Search ForexCrunch
  • Sharp drop in the US T-bond yields weighs on the USD.
  • US Dollar Index slumps below 97.30.
  • Markets don’t seem to be optimistic about today’s trade talks.

After having struggled to make a decisive move above the 1.12 handle since the start of the week, the EUR/USD pair gained traction in the last hour and refreshed its highest level in a week at 1.1252 boosted by the broad USD weakness. As of writing, the pair was up 0.48% on a daily basis at 1.1245.

Concerns over China not giving in to the U.S. demands and the Trump administration hiking the tariff rate up to 25% on $200 billion worth of Chinese goods seem to be keeping investors away from risk-sensitive assets. The rising demand for safer 10-year Treasury bonds weighed on its yield and forced it to lose more than 2% on the day and  fall below the 3-month yield to trigger a USD selloff. The US Dollar Index, which has been moving sideways near mid-97s since the start of the week, was last down 0.27% on a daily basis at 97.35.
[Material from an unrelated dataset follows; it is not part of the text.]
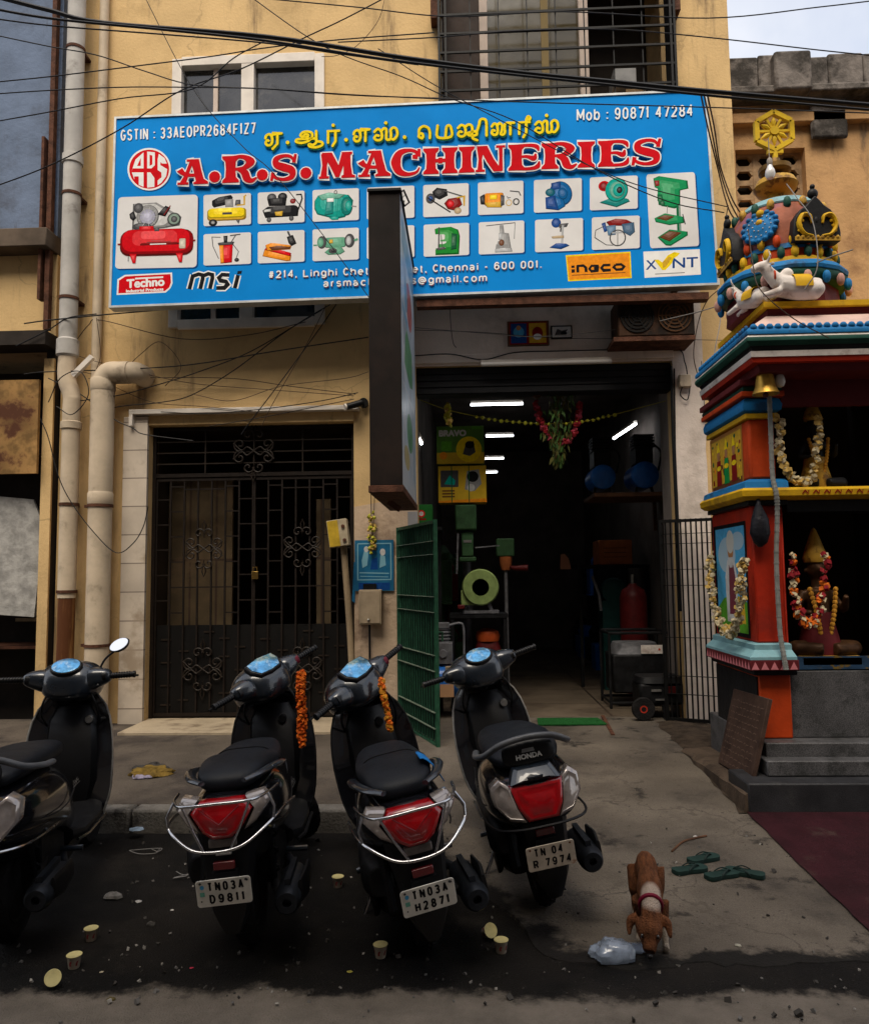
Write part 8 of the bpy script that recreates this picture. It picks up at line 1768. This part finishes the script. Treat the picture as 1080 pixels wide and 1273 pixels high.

According to South China Morning Post, ahead of today’s high-level talks in Washington,   China’s Ministry of Commerce spokesperson Gao Feng said that China is committed to safeguarding its legitimate rights and interests.  

Earlier in the day, the data published by the U.S. Census Bureau revealed that the U.S. trade deficit in March widened to $50 billion from $49.3 billion in February but was largely ignored by the market participants.

Technical levels to watch for

The initial resistance for the pair aligns at 1.1250 (50-DMA/daily high) ahead of 1.1300 (100-DMA) and 1.1325 (Apr. 17 high). On the downside, supports are located at 1.1200 (psychological level/20-DMA), 1.1165 (May 7 low) and 1.1135 (May 3 low).